INSTRUCTION => Make an exact copy of the entries below.

Records with scene code

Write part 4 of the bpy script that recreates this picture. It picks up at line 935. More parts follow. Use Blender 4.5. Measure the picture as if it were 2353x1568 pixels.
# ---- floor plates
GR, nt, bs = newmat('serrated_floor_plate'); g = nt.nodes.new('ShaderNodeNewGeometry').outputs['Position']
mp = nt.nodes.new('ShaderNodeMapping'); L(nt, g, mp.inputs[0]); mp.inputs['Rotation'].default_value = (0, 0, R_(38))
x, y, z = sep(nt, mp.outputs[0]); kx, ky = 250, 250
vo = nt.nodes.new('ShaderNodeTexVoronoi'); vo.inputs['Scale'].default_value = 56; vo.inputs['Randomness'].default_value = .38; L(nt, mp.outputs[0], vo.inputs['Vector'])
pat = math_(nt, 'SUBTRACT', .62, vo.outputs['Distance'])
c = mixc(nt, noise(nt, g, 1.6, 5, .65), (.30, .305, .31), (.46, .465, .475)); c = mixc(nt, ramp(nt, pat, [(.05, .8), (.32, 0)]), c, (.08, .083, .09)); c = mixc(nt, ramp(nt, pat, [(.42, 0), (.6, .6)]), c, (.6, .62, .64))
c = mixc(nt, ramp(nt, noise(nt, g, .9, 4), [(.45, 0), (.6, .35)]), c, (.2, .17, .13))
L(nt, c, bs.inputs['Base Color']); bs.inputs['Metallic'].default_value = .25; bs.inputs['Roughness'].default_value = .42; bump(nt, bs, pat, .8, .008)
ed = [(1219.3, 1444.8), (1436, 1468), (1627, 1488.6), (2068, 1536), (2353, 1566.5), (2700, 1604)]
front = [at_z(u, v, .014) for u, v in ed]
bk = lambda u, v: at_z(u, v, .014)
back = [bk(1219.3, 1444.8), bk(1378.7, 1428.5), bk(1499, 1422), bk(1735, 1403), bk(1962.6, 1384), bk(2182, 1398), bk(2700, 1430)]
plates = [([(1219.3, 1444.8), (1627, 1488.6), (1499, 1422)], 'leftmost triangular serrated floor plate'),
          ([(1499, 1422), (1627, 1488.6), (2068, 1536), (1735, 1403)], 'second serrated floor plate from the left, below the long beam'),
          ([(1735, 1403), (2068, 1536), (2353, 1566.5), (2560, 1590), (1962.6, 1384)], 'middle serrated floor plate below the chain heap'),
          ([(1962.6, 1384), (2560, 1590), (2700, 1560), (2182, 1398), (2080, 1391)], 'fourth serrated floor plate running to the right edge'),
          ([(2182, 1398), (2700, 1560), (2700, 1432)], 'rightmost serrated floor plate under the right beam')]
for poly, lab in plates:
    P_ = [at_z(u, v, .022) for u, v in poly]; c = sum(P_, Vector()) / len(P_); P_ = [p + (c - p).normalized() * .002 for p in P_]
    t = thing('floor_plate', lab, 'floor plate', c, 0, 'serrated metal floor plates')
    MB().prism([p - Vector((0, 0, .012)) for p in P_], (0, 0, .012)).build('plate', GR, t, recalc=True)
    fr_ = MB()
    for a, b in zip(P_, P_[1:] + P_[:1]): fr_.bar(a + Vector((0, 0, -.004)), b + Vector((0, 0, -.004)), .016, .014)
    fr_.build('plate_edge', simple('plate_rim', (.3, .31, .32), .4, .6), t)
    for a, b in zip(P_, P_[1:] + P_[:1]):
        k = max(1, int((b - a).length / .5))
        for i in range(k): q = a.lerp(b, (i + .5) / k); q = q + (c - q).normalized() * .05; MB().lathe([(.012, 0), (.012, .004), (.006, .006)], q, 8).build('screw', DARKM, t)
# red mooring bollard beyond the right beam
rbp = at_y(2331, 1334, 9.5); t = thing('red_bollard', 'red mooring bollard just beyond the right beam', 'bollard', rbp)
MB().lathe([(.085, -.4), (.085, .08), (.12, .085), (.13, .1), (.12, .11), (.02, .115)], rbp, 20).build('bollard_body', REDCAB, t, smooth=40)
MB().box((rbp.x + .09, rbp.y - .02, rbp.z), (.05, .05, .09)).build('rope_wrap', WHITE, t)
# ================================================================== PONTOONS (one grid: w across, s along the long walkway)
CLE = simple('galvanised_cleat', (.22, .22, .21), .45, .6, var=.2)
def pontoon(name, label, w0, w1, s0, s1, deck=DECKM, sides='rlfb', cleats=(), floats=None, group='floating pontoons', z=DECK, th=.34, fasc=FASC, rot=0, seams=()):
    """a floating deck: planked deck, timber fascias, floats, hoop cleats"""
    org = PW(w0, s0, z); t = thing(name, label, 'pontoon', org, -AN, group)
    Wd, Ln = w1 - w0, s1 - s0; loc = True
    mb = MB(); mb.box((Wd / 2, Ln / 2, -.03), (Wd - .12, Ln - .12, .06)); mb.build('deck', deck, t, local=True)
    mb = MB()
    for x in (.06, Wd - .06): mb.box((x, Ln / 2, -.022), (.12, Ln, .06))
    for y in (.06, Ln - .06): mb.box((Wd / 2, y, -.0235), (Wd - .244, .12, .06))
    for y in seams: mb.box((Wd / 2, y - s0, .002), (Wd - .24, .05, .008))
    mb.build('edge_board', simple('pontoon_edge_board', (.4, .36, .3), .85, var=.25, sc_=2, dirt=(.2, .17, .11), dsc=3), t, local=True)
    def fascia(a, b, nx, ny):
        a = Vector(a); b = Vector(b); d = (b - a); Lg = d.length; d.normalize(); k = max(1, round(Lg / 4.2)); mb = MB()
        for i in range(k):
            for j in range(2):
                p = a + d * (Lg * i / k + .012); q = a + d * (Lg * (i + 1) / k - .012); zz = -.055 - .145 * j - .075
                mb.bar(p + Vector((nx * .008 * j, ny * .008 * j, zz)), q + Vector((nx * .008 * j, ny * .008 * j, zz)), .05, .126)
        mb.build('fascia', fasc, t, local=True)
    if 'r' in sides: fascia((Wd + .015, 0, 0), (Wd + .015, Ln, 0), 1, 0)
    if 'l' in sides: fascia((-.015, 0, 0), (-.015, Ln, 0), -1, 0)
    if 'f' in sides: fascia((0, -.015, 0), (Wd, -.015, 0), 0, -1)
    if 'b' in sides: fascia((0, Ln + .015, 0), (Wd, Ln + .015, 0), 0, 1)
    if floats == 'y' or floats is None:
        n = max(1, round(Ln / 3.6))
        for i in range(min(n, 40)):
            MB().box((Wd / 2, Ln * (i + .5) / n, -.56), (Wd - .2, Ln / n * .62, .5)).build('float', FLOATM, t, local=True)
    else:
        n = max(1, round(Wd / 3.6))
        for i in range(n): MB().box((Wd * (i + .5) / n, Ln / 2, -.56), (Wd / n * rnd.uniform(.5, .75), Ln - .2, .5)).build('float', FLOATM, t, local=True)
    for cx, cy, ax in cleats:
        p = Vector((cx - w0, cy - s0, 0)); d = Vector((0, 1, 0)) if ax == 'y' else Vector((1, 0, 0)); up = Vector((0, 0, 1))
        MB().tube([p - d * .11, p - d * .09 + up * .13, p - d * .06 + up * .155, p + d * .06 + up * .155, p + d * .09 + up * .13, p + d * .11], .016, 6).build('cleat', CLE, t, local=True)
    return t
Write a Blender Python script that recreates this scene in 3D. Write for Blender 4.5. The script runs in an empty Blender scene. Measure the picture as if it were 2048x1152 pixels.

REPLY TO THE EXERCISE =>
Write part 4 of the bpy script that recreates this picture. It picks up at line 935. More parts follow. Use Blender 4.5. Measure the picture as if it were 2353x1568 pixels.
# ---- floor plates
GR, nt, bs = newmat('serrated_floor_plate'); g = nt.nodes.new('ShaderNodeNewGeometry').outputs['Position']
mp = nt.nodes.new('ShaderNodeMapping'); L(nt, g, mp.inputs[0]); mp.inputs['Rotation'].default_value = (0, 0, R_(38))
x, y, z = sep(nt, mp.outputs[0]); kx, ky = 250, 250
vo = nt.nodes.new('ShaderNodeTexVoronoi'); vo.inputs['Scale'].default_value = 56; vo.inputs['Randomness'].default_value = .38; L(nt, mp.outputs[0], vo.inputs['Vector'])
pat = math_(nt, 'SUBTRACT', .62, vo.outputs['Distance'])
c = mixc(nt, noise(nt, g, 1.6, 5, .65), (.30, .305, .31), (.46, .465, .475)); c = mixc(nt, ramp(nt, pat, [(.05, .8), (.32, 0)]), c, (.08, .083, .09)); c = mixc(nt, ramp(nt, pat, [(.42, 0), (.6, .6)]), c, (.6, .62, .64))
c = mixc(nt, ramp(nt, noise(nt, g, .9, 4), [(.45, 0), (.6, .35)]), c, (.2, .17, .13))
L(nt, c, bs.inputs['Base Color']); bs.inputs['Metallic'].default_value = .25; bs.inputs['Roughness'].default_value = .42; bump(nt, bs, pat, .8, .008)
ed = [(1219.3, 1444.8), (1436, 1468), (1627, 1488.6), (2068, 1536), (2353, 1566.5), (2700, 1604)]
front = [at_z(u, v, .014) for u, v in ed]
bk = lambda u, v: at_z(u, v, .014)
back = [bk(1219.3, 1444.8), bk(1378.7, 1428.5), bk(1499, 1422), bk(1735, 1403), bk(1962.6, 1384), bk(2182, 1398), bk(2700, 1430)]
plates = [([(1219.3, 1444.8), (1627, 1488.6), (1499, 1422)], 'leftmost triangular serrated floor plate'),
          ([(1499, 1422), (1627, 1488.6), (2068, 1536), (1735, 1403)], 'second serrated floor plate from the left, below the long beam'),
          ([(1735, 1403), (2068, 1536), (2353, 1566.5), (2560, 1590), (1962.6, 1384)], 'middle serrated floor plate below the chain heap'),
          ([(1962.6, 1384), (2560, 1590), (2700, 1560), (2182, 1398), (2080, 1391)], 'fourth serrated floor plate running to the right edge'),
          ([(2182, 1398), (2700, 1560), (2700, 1432)], 'rightmost serrated floor plate under the right beam')]
for poly, lab in plates:
    P_ = [at_z(u, v, .022) for u, v in poly]; c = sum(P_, Vector()) / len(P_); P_ = [p + (c - p).normalized() * .002 for p in P_]
    t = thing('floor_plate', lab, 'floor plate', c, 0, 'serrated metal floor plates')
    MB().prism([p - Vector((0, 0, .012)) for p in P_], (0, 0, .012)).build('plate', GR, t, recalc=True)
    fr_ = MB()
    for a, b in zip(P_, P_[1:] + P_[:1]): fr_.bar(a + Vector((0, 0, -.004)), b + Vector((0, 0, -.004)), .016, .014)
    fr_.build('plate_edge', simple('plate_rim', (.3, .31, .32), .4, .6), t)
    for a, b in zip(P_, P_[1:] + P_[:1]):
        k = max(1, int((b - a).length / .5))
        for i in range(k): q = a.lerp(b, (i + .5) / k); q = q + (c - q).normalized() * .05; MB().lathe([(.012, 0), (.012, .004), (.006, .006)], q, 8).build('screw', DARKM, t)
# red mooring bollard beyond the right beam
rbp = at_y(2331, 1334, 9.5); t = thing('red_bollard', 'red mooring bollard just beyond the right beam', 'bollard', rbp)
MB().lathe([(.085, -.4), (.085, .08), (.12, .085), (.13, .1), (.12, .11), (.02, .115)], rbp, 20).build('bollard_body', REDCAB, t, smooth=40)
MB().box((rbp.x + .09, rbp.y - .02, rbp.z), (.05, .05, .09)).build('rope_wrap', WHITE, t)
# ================================================================== PONTOONS (one grid: w across, s along the long walkway)
CLE = simple('galvanised_cleat', (.22, .22, .21), .45, .6, var=.2)
def pontoon(name, label, w0, w1, s0, s1, deck=DECKM, sides='rlfb', cleats=(), floats=None, group='floating pontoons', z=DECK, th=.34, fasc=FASC, rot=0, seams=()):
    """a floating deck: planked deck, timber fascias, floats, hoop cleats"""
    org = PW(w0, s0, z); t = thing(name, label, 'pontoon', org, -AN, group)
    Wd, Ln = w1 - w0, s1 - s0; loc = True
    mb = MB(); mb.box((Wd / 2, Ln / 2, -.03), (Wd - .12, Ln - .12, .06)); mb.build('deck', deck, t, local=True)
    mb = MB()
    for x in (.06, Wd - .06): mb.box((x, Ln / 2, -.022), (.12, Ln, .06))
    for y in (.06, Ln - .06): mb.box((Wd / 2, y, -.0235), (Wd - .244, .12, .06))
    for y in seams: mb.box((Wd / 2, y - s0, .002), (Wd - .24, .05, .008))
    mb.build('edge_board', simple('pontoon_edge_board', (.4, .36, .3), .85, var=.25, sc_=2, dirt=(.2, .17, .11), dsc=3), t, local=True)
    def fascia(a, b, nx, ny):
        a = Vector(a); b = Vector(b); d = (b - a); Lg = d.length; d.normalize(); k = max(1, round(Lg / 4.2)); mb = MB()
        for i in range(k):
            for j in range(2):
                p = a + d * (Lg * i / k + .012); q = a + d * (Lg * (i + 1) / k - .012); zz = -.055 - .145 * j - .075
                mb.bar(p + Vector((nx * .008 * j, ny * .008 * j, zz)), q + Vector((nx * .008 * j, ny * .008 * j, zz)), .05, .126)
        mb.build('fascia', fasc, t, local=True)
    if 'r' in sides: fascia((Wd + .015, 0, 0), (Wd + .015, Ln, 0), 1, 0)
    if 'l' in sides: fascia((-.015, 0, 0), (-.015, Ln, 0), -1, 0)
    if 'f' in sides: fascia((0, -.015, 0), (Wd, -.015, 0), 0, -1)
    if 'b' in sides: fascia((0, Ln + .015, 0), (Wd, Ln + .015, 0), 0, 1)
    if floats == 'y' or floats is None:
        n = max(1, round(Ln / 3.6))
        for i in range(min(n, 40)):
            MB().box((Wd / 2, Ln * (i + .5) / n, -.56), (Wd - .2, Ln / n * .62, .5)).build('float', FLOATM, t, local=True)
    else:
        n = max(1, round(Wd / 3.6))
        for i in range(n): MB().box((Wd * (i + .5) / n, Ln / 2, -.56), (Wd / n * rnd.uniform(.5, .75), Ln - .2, .5)).build('float', FLOATM, t, local=True)
    for cx, cy, ax in cleats:
        p = Vector((cx - w0, cy - s0, 0)); d = Vector((0, 1, 0)) if ax == 'y' else Vector((1, 0, 0)); up = Vector((0, 0, 1))
        MB().tube([p - d * .11, p - d * .09 + up * .13, p - d * .06 + up * .155, p + d * .06 + up * .155, p + d * .09 + up * .13, p + d * .11], .016, 6).build('cleat', CLE, t, local=True)
    return t
Write a Blender Python script that recreates this scene in 3D. Write for Blender 4.5. The script runs in an empty Blender scene. Measure the picture as if it were 2048x1152 pixels.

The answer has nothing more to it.